No metaphor is really necessary because policies speak for themselves. These governments, Holland in France, Renzi in Italy, or almost any other during 1990-2018, acted in the narrow self-interest of financial capital.  Despite the manifest failure of German-via-Brussels austerity policies to generate a sustained recovery; despite the appalling human const of these policies, especially but not only in Greece; despite the repeated voter rejection of politicians advocating these policies; centrists dutifully defended and implemented contractionary fiscal policies.

It is tempting to explain the political myopia of centre-right and centre-left by “complacency” from too long in government, “detachment” from the electorate, and/or ideological belief in the “TINA” principle (there-is-no-alternative).  More promising than these subjective assessments is to pursue the approach in criminal investigations – cui bono, Latin for “to whom does it benefit?”

Inspect of trade and growth statistics since 2000 across the euro zone and the prime suspect jumps off the page – German industrial and finance capital.  While cui bono explains the behaviour of the German government, what about the apparent losers in the rest of the EU and especially the euro zone where austerity policies bite the deepest?

Why did and do the governments of other euro zone countries follow the German lead?  The simple answer is that until the recent Italian election 13 of the 16 other euro zone states had governments of the political right.  These 13 governments would and have pursued reactionary fiscal policies with no encouragement from Brussels or Berlin.

That leaves Greece, Italy itself and Portugal.  Greece is the exception that proves the rule, a nominally leftist government enforcing austerity policies imposed upon it.  In Italy the Renzi government purposefully pursued austerity without external pressure.  Only in Portugal do we find an established left party attempting to reject austerity policies (and strongly criticized by EU officials).

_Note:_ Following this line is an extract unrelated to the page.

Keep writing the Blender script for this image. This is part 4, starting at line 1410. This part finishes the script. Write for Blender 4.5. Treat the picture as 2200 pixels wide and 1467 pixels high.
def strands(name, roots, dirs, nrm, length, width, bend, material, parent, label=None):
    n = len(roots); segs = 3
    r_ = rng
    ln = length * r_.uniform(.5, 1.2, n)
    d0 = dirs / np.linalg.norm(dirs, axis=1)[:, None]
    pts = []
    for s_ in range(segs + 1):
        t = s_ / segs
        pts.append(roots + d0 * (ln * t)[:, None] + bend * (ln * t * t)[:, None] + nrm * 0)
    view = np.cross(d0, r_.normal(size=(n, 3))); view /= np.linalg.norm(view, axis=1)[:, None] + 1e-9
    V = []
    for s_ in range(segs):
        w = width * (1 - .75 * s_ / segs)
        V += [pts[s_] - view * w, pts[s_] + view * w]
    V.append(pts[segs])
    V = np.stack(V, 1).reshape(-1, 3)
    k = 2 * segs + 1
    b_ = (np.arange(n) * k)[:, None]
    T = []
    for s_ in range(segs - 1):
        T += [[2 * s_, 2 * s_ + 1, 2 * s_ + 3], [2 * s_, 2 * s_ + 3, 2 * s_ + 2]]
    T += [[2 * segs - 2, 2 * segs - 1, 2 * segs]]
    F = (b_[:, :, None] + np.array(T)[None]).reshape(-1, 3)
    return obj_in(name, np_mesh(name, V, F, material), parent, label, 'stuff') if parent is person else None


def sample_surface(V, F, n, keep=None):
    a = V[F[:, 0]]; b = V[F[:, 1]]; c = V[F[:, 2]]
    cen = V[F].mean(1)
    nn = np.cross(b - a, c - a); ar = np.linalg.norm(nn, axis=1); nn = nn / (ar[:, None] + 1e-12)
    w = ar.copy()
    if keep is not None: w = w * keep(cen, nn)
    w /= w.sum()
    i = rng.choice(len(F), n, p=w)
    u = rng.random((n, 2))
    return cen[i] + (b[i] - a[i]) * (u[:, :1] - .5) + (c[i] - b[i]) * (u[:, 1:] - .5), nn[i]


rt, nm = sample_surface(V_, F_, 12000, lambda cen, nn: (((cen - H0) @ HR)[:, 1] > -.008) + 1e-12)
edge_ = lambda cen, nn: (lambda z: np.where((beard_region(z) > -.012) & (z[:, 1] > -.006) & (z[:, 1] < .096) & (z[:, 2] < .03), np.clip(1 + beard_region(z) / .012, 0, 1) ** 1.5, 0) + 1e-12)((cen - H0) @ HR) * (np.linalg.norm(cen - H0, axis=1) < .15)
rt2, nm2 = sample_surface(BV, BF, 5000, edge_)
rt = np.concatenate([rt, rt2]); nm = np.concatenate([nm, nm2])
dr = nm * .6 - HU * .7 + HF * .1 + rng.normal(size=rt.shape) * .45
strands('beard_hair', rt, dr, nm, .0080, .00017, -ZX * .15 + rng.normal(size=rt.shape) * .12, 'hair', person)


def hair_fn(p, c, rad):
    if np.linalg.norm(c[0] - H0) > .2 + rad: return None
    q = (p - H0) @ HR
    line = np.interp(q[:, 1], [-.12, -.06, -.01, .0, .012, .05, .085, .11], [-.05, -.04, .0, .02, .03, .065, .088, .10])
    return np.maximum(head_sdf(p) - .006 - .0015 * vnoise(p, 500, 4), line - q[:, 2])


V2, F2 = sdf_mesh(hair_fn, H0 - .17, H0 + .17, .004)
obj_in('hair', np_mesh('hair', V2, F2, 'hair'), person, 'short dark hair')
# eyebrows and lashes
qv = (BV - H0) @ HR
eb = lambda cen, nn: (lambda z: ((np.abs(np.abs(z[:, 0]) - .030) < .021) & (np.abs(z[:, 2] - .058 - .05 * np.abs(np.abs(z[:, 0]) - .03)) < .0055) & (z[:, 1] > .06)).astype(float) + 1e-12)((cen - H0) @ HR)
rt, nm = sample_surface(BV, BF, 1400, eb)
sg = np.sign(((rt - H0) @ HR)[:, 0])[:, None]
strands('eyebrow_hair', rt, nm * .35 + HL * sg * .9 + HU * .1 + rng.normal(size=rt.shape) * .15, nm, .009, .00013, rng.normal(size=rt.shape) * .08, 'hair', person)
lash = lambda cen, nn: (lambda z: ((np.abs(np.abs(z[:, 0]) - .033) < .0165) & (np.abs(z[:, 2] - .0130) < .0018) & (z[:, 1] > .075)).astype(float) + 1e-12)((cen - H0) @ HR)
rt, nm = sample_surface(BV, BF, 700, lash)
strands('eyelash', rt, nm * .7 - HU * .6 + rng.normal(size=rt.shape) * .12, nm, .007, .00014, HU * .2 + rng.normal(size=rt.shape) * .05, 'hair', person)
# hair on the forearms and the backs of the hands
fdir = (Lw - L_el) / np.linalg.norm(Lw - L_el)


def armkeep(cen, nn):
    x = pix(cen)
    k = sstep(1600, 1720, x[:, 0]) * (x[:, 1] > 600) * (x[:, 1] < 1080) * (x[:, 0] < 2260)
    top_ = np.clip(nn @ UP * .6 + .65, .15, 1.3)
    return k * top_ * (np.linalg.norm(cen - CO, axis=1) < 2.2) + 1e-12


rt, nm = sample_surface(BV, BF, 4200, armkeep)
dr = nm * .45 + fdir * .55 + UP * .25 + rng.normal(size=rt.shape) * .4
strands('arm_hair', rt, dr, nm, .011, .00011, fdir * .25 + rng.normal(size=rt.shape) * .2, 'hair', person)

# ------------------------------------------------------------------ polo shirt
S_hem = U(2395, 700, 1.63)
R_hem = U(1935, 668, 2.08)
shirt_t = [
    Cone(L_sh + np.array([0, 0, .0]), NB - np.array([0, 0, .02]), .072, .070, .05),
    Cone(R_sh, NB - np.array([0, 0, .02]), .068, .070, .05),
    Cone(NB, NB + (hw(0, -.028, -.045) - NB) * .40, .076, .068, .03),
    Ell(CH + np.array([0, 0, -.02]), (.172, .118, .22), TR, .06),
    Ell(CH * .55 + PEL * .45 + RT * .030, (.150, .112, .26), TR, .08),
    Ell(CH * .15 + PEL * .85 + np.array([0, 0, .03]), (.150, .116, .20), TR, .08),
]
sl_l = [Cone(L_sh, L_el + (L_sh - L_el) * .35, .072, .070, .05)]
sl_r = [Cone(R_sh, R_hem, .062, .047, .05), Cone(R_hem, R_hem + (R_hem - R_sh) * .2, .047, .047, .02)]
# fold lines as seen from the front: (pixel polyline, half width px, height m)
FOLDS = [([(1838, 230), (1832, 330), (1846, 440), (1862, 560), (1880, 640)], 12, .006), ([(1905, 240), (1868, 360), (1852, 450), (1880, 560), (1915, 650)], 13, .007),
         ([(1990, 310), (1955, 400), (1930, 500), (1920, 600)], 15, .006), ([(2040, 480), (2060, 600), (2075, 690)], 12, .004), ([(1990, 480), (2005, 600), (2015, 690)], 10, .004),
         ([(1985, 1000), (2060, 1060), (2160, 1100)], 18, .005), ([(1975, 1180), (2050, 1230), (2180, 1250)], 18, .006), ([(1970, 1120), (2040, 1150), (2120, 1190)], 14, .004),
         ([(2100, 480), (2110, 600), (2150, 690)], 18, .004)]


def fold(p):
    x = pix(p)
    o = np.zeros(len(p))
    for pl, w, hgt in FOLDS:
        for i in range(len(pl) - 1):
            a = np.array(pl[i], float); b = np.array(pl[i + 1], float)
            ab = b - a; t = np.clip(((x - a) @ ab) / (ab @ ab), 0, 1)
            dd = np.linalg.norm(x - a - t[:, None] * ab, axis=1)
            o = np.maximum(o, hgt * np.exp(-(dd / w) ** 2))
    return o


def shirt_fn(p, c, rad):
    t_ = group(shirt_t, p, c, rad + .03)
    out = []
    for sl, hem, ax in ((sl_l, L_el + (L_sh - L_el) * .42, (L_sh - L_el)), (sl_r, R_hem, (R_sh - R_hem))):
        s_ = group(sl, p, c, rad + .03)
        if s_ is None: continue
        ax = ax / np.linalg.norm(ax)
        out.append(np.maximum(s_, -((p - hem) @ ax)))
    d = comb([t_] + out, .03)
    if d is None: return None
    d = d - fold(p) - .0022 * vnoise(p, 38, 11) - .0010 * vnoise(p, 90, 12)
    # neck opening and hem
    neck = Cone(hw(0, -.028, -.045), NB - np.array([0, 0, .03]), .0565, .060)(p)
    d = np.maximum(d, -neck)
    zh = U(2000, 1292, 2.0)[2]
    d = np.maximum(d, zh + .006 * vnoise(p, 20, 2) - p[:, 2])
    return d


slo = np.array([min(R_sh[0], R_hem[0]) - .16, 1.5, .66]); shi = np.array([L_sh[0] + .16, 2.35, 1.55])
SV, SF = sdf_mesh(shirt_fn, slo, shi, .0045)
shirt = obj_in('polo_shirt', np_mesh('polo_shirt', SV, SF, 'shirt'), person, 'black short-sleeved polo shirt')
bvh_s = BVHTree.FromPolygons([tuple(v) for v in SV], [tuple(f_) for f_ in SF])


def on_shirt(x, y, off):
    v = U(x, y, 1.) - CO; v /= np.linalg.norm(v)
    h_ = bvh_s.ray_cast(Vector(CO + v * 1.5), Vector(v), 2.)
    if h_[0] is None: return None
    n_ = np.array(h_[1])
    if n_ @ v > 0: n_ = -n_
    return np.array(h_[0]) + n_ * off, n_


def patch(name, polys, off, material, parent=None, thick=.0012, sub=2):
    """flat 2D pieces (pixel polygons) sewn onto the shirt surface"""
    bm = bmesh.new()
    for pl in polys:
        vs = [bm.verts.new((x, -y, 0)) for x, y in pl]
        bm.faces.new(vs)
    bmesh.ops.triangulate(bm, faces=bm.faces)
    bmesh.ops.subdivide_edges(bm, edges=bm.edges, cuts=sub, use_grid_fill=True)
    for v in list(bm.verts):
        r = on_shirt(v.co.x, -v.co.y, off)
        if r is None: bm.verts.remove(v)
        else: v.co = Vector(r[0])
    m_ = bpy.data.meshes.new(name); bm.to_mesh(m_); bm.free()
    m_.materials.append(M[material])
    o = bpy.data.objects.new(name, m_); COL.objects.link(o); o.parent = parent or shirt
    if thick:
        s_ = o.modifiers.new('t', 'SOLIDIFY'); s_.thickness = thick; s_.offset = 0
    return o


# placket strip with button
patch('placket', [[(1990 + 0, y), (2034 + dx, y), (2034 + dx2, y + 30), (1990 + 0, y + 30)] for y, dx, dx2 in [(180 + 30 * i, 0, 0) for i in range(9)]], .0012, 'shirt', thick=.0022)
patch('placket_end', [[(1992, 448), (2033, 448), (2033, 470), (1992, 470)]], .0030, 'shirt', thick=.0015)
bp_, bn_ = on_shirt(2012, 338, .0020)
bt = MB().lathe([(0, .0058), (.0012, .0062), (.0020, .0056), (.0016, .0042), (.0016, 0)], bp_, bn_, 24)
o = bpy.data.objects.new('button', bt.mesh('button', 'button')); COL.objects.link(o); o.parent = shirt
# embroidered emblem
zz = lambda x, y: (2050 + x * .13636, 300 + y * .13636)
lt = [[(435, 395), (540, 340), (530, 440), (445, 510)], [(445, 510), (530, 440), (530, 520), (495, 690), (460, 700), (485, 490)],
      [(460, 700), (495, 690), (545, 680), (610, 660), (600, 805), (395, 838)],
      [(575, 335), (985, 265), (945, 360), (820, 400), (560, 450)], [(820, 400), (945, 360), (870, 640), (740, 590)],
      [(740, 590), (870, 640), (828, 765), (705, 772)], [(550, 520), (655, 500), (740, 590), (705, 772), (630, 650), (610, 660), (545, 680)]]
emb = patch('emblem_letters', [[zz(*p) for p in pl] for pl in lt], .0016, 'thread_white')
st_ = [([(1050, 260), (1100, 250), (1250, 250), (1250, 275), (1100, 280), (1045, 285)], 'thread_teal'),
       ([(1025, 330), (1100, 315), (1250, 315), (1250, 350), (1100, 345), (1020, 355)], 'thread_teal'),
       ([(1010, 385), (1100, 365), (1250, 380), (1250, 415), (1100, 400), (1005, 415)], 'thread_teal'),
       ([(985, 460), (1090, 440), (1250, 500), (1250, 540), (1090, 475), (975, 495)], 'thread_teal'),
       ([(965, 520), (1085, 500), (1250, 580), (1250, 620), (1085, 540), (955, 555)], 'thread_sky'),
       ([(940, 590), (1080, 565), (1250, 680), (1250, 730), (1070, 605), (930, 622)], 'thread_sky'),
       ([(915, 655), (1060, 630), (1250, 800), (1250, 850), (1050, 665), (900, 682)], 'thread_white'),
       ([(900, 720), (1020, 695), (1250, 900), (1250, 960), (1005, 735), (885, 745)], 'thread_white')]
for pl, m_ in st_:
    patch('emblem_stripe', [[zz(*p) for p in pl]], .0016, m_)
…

For two decades centre left parties in Europe have connived, accommodated and embraced the fiscal ideology of the right, differentiating themselves only by the limp promise to implement those dysfunctional policies in a moderate manner.  That is how we come to this sorry state in which only one euro zone country has a government of the centre left with a progressive economic policy.

After enduring almost twenty years of economic stagnation with the euro, the Italian electorate had enough and elected parties promising to defy the EU rules of fiscal behaviour.  The farce of the Italian centre-left implementing reactionary fiscal policies could be followed by the tragedy of a frontal challenge to those rules by a coalition of xenophobes, chauvinists and proto-fascists.

The apparent response in Brussels and Berlin to the Italian electorate’s demand for change was to encourage the Italian president to patch together yet another austerity government.  That ineffective response represented the continuation of the EU policy so infamously stated by the erratic president of the Commission.  During the Greek crisis in 2015 the ever-quotable Mr Juncker said, “Il ne peut y avoir de choix démocratique contre les traités européens” (there is no democratic choice about the EU treaties).

In the Bible Proverbs 29:11 tells us “whoever troubles his own household shall inherit the wind”.  The Renzi government did indeed “trouble its own household [aka Italy]” and with its devotion to EU fiscal rules stirred a wind not south-by-southeast but right-by-far-right.  The M5S/Lega government turns that Italian wind to gale force.